- _What the task asks_
Search the material for the string "picture", then return every line where it is found.

begin Source data

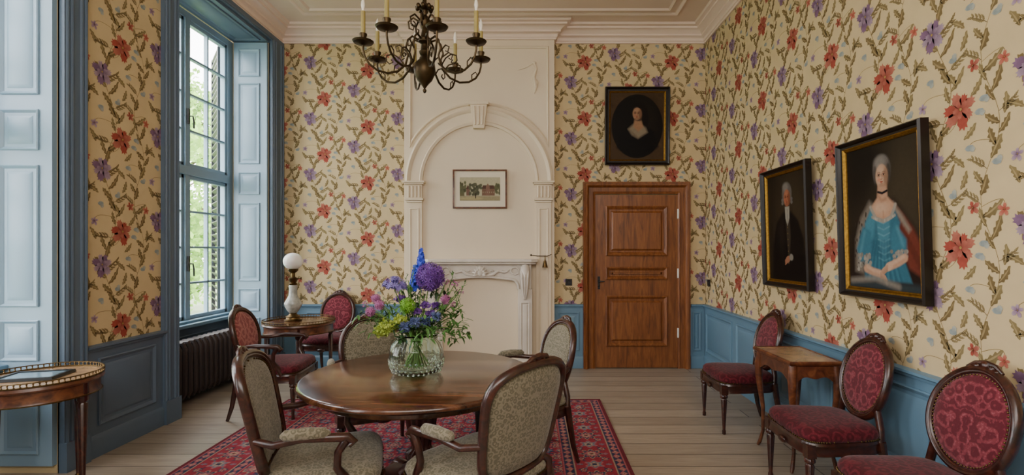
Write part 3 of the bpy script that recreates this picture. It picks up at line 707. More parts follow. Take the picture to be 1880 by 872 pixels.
# oval portrait
w,h=.68,.84; p=Paint(w,h,220,hx('#54402a')); A=w/h
for k in range(60): p.ell(R.random()*A,R.random(),.03,.03,mul(hx('#54402a'),R.uniform(.8,1.25)),1.4)
p.ell(A/2,.5,.385,.475,hx('#20170d'),.02); p.ell(A/2,.5,.375,.465,hx('#14100c'),.03); p.ell(.56,.6,.17,.27,hx('#211a12'),1.6)
p.poly([(.10,.18),(.15,.40),(.27,.50),(.5,.52),(.66,.42),(.73,.2),(.6,.09),(.4,.04),(.22,.09)],hx('#0d0a09'),.04)
p.poly([(.27,.46),(.33,.37),(.42,.32),(.56,.41),(.52,.51),(.36,.54)],hx('#9c8c74'),.04)
p.poly([(.30,.45),(.36,.36),(.42,.34)],hx('#6e614e'),.03,.7)
p.poly([(.35,.49),(.37,.62),(.46,.62),(.50,.49),(.42,.42)],hx('#b08767'),.025)
p.ell(.43,.72,.125,.14,hx('#17100b'),.3); p.ell(.53,.61,.05,.12,hx('#17100b'),.5); p.ell(.325,.67,.035,.09,hx('#17100b'),.5)
face(p,.405,.685,.092,hx('#be9474'),hx('#1c120c'))
frame('oval_portrait_painting','oval oil portrait of a person in dark dress, black frame',w,h,.065,((1168-975)/144.7,YB-.04,3.05),0,.035,p,gw=.7)
# house picture
w,h=.50,.29; p=Paint(w,h,160,hx('#c4be9f')); A=w/h
p.poly([(0,.2),(A,.2),(A,0),(0,0)],hx('#a39978'),.05); p.ell(.5,.1,.5,.06,hx('#b8ac82'),.5)
p.poly([(.0,.2),(.0,.62),(.14,.66),(.2,.55),(.2,.2)],hx('#6e6a4c'),.03)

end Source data

- _Exercise result_
Write part 3 of the bpy script that recreates this picture. It picks up at line 707. More parts follow. Take the picture to be 1880 by 872 pixels.
# house picture